I didn't do the fifty approaches yet, but here's my night out...

I spent my entire day before I went out planning this business that I think (know) will be worth multiple millions within a few years.

When I go out, I can see the "hottest" girl dancing to some song and I just think she looks stupid compared to all that.

I also think to the last time I hooked up with a girl, which was a few days ago. It seemed like it was HER getting lucky, not me. So, I have to bend over backwards and break my neck to have sex with girls that get more out of it than I do? Why would I even want to go home with any of these "hot" girls unless they're going to slobber all over my dick like a porn star like that girl did a few days ago. And her only complaint was that I didn't eat her out for long enough and that's because I just met her. I like to be cautious.

Other guys in the place all seem stupid. I don't desire to get to know any of them. Not even the owner of the bar.

These girls still won't know my "business" value if I don't talk. And I don't talk even when they're standing right next to me. They could practically be doing everything in their power to invite an approach invitation and I still wouldn't say anything.

If I did the fifty approaches at this point, it would just be insincere compliments. I actually feel like saying the opposite. What I feel like saying is "your ten pounds of makeup means absolutely nothing."

Even if I was the most successful businessman on Earth, a girl still wouldn't have sex with me if she wasn't physically attracted to me. I started doing 200 pushups a day, which is really easy and gets you big really fast.

If I ever met one of these girls, I feel like I would live a life of ignoring them for my business and they would be bored.

As far as the other guys in the bar... I don't know how successful they are. Just because they are dancing with a girl doesn't mean they are going to fuck her and even if they fuck her, it doesn't mean they are any good. I have no idea what goes on at the end of the night with these people, all I know is that there are way too many "hot" girls hanging out with guys that aren't me, even though they don't look all that hot when it's one on one.

She could have ten pounds of makeup caked on, but she could still be unemployed or a call center representative for all I know.

The last girl I talked to (in February) had a dad who was a billionaire.

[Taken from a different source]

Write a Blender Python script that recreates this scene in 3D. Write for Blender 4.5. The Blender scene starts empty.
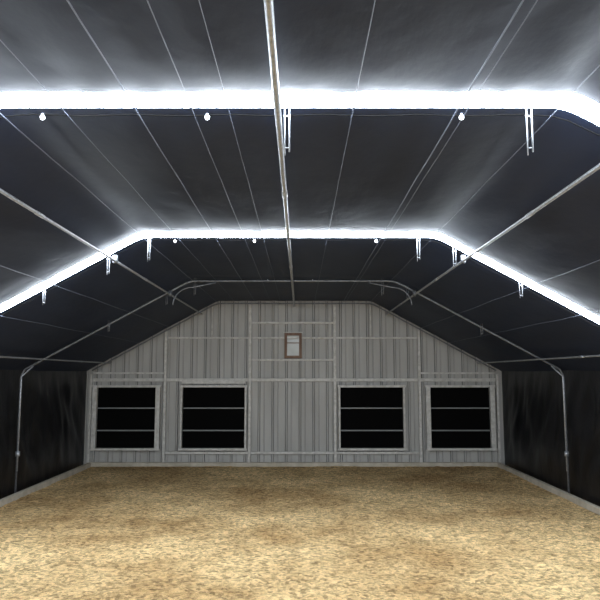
import bpy, math, random
from mathutils import Vector, noise
random.seed(4)
S=bpy.context.scene
S.view_settings.view_transform='Standard'
S.view_settings.look='None'

YW=14.7; HW=4.6; FLAT=1.75; ZT=3.58; SL=0.546; Y0=-4.2
def zc(x):
    a=abs(x)-FLAT
    r=0.10
    if a<-r: d=0
    elif a<r: d=(a+r)**2/(4*r)
    else: d=a
    return ZT-SL*d

# ---------- materials ----------
def mat(name,col,rough=.5,metal=0.,noise_scale=None,col2=None,bump=0,bscale=20,emit=None,es=0,spec=None,stretch=(1,1,1)):
    m=bpy.data.materials.new(name); m.use_nodes=True
    nt=m.node_tree; b=nt.nodes['Principled BSDF']
    b.inputs['Base Color'].default_value=(*col,1); b.inputs['Roughness'].default_value=rough
    b.inputs['Metallic'].default_value=metal
    if spec is not None: b.inputs['Specular IOR Level'].default_value=spec
    tc=nt.nodes.new('ShaderNodeTexCoord'); mp=nt.nodes.new('ShaderNodeMapping')
    mp.inputs['Scale'].default_value=stretch
    nt.links.new(tc.outputs['Object'],mp.inputs['Vector'])
    if noise_scale:
        n=nt.nodes.new('ShaderNodeTexNoise'); n.inputs['Scale'].default_value=noise_scale; n.inputs['Detail'].default_value=5
        nt.links.new(mp.outputs[0],n.inputs['Vector'])
        r=nt.nodes.new('ShaderNodeValToRGB'); r.color_ramp.elements[0].position=.35; r.color_ramp.elements[1].position=.65
        r.color_ramp.elements[0].color=(*col,1); r.color_ramp.elements[1].color=(*(col2 or col),1)
        nt.links.new(n.outputs['Fac'],r.inputs['Fac']); nt.links.new(r.outputs['Color'],b.inputs['Base Color'])
    if bump:
        n2=nt.nodes.new('ShaderNodeTexNoise'); n2.inputs['Scale'].default_value=bscale; n2.inputs['Detail'].default_value=4
        nt.links.new(mp.outputs[0],n2.inputs['Vector'])
        bp=nt.nodes.new('ShaderNodeBump'); bp.inputs['Strength'].default_value=bump; bp.inputs['Distance'].default_value=.02
        nt.links.new(n2.outputs['Fac'],bp.inputs['Height']); nt.links.new(bp.outputs['Normal'],b.inputs['Normal'])
    if emit:
        b.inputs['Emission Color'].default_value=(*emit,1); b.inputs['Emission Strength'].default_value=es
    return m
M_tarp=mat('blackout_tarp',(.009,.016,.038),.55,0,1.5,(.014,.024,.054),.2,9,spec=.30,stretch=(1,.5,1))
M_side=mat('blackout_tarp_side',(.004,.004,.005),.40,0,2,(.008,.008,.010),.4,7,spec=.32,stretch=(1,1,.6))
M_galv=mat('galvanised_steel',(.30,.32,.35),.45,.6,30,(.44,.46,.49))
M_rod=mat('dull_galvanised_rod',(.20,.22,.25),.6,.3,20,(.30,.32,.35))
M_hoopfar=mat('darker_galvanised_steel',(.14,.15,.17),.5,.5,20,(.21,.22,.24))  # darker steel tone for the far hoop, braces and small fittings
M_frame=mat('galvanised_frame',(.46,.445,.41),.55,.1,14,(.60,.585,.55))
M_wire=mat('support_wire',(.12,.14,.19),.55,.3)
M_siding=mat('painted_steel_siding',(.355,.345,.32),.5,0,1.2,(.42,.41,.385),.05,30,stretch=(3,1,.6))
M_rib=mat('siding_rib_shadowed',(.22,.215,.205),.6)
M_black=mat('light_trap_black',(.003,.003,.003),.9,0,spec=.05)
M_bar=mat('louver_bar',(.26,.27,.27),.5,.3)
M_wood=mat('window_wood',(.13,.065,.035),.6,0,12,(.19,.105,.06),stretch=(1,1,.2))
M_glass=mat('window_pane',(.38,.38,.34),.25,0,3,(.46,.46,.42))
M_curb=mat('curb_board',(.42,.37,.29),.85,0,6,(.56,.50,.41),.5,25)
M_sky=mat('translucent_roof_film',(.8,.8,.8),.6,emit=(.82,.91,1.0),es=46)
M_leak=mat('leak_dot_glow',(.9,.9,.9),.4,emit=(.95,.97,1.0),es=5)  # emission stands in for daylight leaking through grommets

# gravel floor
M_floor=bpy.data.materials.new('gravel_soil'); M_floor.use_nodes=True
nt=M_floor.node_tree; b=nt.nodes['Principled BSDF']; b.inputs['Roughness'].default_value=.95; b.inputs['Specular IOR Level'].default_value=.12
tc=nt.nodes.new('ShaderNodeTexCoord')
def nz(scale,detail=4,rough=.6):
    n=nt.nodes.new('ShaderNodeTexNoise'); n.inputs['Scale'].default_value=scale; n.inputs['Detail'].default_value=detail; n.inputs['Roughness'].default_value=rough
    nt.links.new(tc.outputs['Object'],n.inputs['Vector']); return n
def ramp(src,p0,c0,p1,c1):
    r=nt.nodes.new('ShaderNodeValToRGB'); e=r.color_ramp.elements
    e[0].position=p0; e[0].color=(*c0,1); e[1].position=p1; e[1].color=(*c1,1); nt.links.new(src,r.inputs['Fac']); return r
big=ramp(nz(.5,7,.66).outputs['Fac'],.38,(.56,.355,.155),.62,(.99,.72,.37))
v=nt.nodes.new('ShaderNodeTexVoronoi'); v.inputs['Scale'].default_value=26; v.inputs['Randomness'].default_value=1; nt.links.new(tc.outputs['Object'],v.inputs['Vector'])
cell=nt.nodes.new('ShaderNodeSeparateColor'); nt.links.new(v.outputs['Color'],cell.inputs[0])
cr=ramp(cell.outputs[0],.0,(.36,.34,.32),.6,(1.08,1.08,1.08))
sm=ramp(nz(15,8,.95).outputs['Fac'],.41,(.32,.29,.27),.53,(1.08,1.08,1.08))
def mul(a,b2,f):
    mx=nt.nodes.new('ShaderNodeMix'); mx.data_type='RGBA'; mx.blend_type='MULTIPLY'; mx.inputs[0].default_value=f
    nt.links.new(a,mx.inputs[6]); nt.links.new(b2,mx.inputs[7]); return mx.outputs[2]
nt.links.new(mul(mul(big.outputs['Color'],sm.outputs['Color'],.75),cr.outputs['Color'],.8),b.inputs['Base Color'])
bp=nt.nodes.new('ShaderNodeBump'); bp.inputs['Strength'].default_value=.9; bp.inputs['Distance'].default_value=.04
ad=nt.nodes.new('ShaderNodeMath'); ad.operation='ADD'
nt.links.new(v.outputs['Distance'],ad.inputs[0]); nt.links.new(nz(12,6,.8).outputs['Fac'],ad.inputs[1])
nt.links.new(ad.outputs[0],bp.inputs['Height']); nt.links.new(bp.outputs['Normal'],b.inputs['Normal'])

# ---------- mesh builder ----------
class MB:
    def __init__(s): s.v=[];s.f=[];s.m=[];s.mats=[]
    def mi(s,m):
        if m not in s.mats: s.mats.append(m)
        return s.mats.index(m)
    def add(s,vs,fs,m):
        o=len(s.v); k=s.mi(m); s.v+= [tuple(p) for p in vs]
        for f in fs: s.f.append(tuple(i+o for i in f)); s.m.append(k)
    def box(s,x0,x1,y0,y1,z0,z1,m):
        vs=[(x,y,z) for x in(x0,x1) for y in(y0,y1) for z in(z0,z1)]
        s.add(vs,[(0,1,3,2),(4,6,7,5),(0,4,5,1),(2,3,7,6),(0,2,6,4),(1,5,7,3)],m)
    def tube(s,pts,r,m,n=8):
        pts=[Vector(p) for p in pts]; vs=[];fs=[]; N=len(pts); up=None
        for i,p in enumerate(pts):
            t=(pts[min(i+1,N-1)]-pts[max(i-1,0)]).normalized()
            if up is None: up=Vector((0,0,1)) if abs(t.z)<.9 else Vector((0,1,0))
            a=t.cross(up).normalized(); b2=a.cross(t).normalized(); up=b2
            for k in range(n):
                an=2*math.pi*k/n; vs.append(p+a*(r*math.cos(an))+b2*(r*math.sin(an)))
        for i in range(N-1):
            for k in range(n):
                fs.append((i*n+k,i*n+(k+1)%n,(i+1)*n+(k+1)%n,(i+1)*n+k))
        fs.append(tuple(range(n))[::-1]); fs.append(tuple((N-1)*n+k for k in range(n)))
        s.add(vs,fs,m)
    def ball(s,c,r,m,sz=1):
        vs=[];fs=[];A=8;B=12
        for i in range(A+1):
            for k in range(B):
                t=math.pi*i/A;p=2*math.pi*k/B
                vs.append((c[0]+r*math.sin(t)*math.cos(p),c[1]+r*math.sin(t)*math.sin(p),c[2]+r*sz*math.cos(t)))
        for i in range(A):
            for k in range(B): fs.append((i*B+k,(i+1)*B+k,(i+1)*B+(k+1)%B,i*B+(k+1)%B))
        s.add(vs,fs,m)
    def grid(s,fn,nu,nv,m):
        vs=[fn(i/nu,j/nv) for i in range(nu+1) for j in range(nv+1)]
        fs=[(i*(nv+1)+j,(i+1)*(nv+1)+j,(i+1)*(nv+1)+j+1,i*(nv+1)+j+1) for i in range(nu) for j in range(nv)]
        s.add(vs,fs,m)
    def obj(s,name,smooth=False,bevel=0):
        me=bpy.data.meshes.new(name); me.from_pydata(s.v,[],s.f)
        for m in s.mats: me.materials.append(m)
        for p,k in zip(me.polygons,s.m): p.material_index=k; p.use_smooth=smooth
        me.update(); o=bpy.data.objects.new(name,me); S.collection.objects.link(o)
        if bevel:
            bv=o.modifiers.new('bevel','BEVEL'); bv.width=bevel; bv.segments=2; bv.limit_method='ANGLE'
        return o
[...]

It struck me as odd or significant all the "sweet talk" and tender kisses on the mouth that people give each other in public. I don't ever see myself doing that or even wanting to. All the dance floor stuff just seems like an unnecessary prerequisite to sex in these people's minds.

Do you think it would make me cool if I bought a nice car like a Rolls Royce or would no one care at all?

Every so often, you will see one guy with three girls. You know he's not fucking them all. What does he have? Is he their protector?

That's my pointless night where I still didn't even learn a single girls name, but realized that I care very little to with all the ones that I saw. Some of them were okay, but I think the majority of them were probably not worth my time to get to know.

Something is telling me that I'm going to have to get a little angry to be successful at this and that I do need to put just as much effort into it as I put into my business even though I find the business to be more important and fun.

This may seem like a completely pointless post, but I think my attitude has changed significantly over the past few days.

Another important thing is that I need to start bringing nicotine gum with me because when I drink, I smoke. And I can't be smoking. That will take 20 years off my life.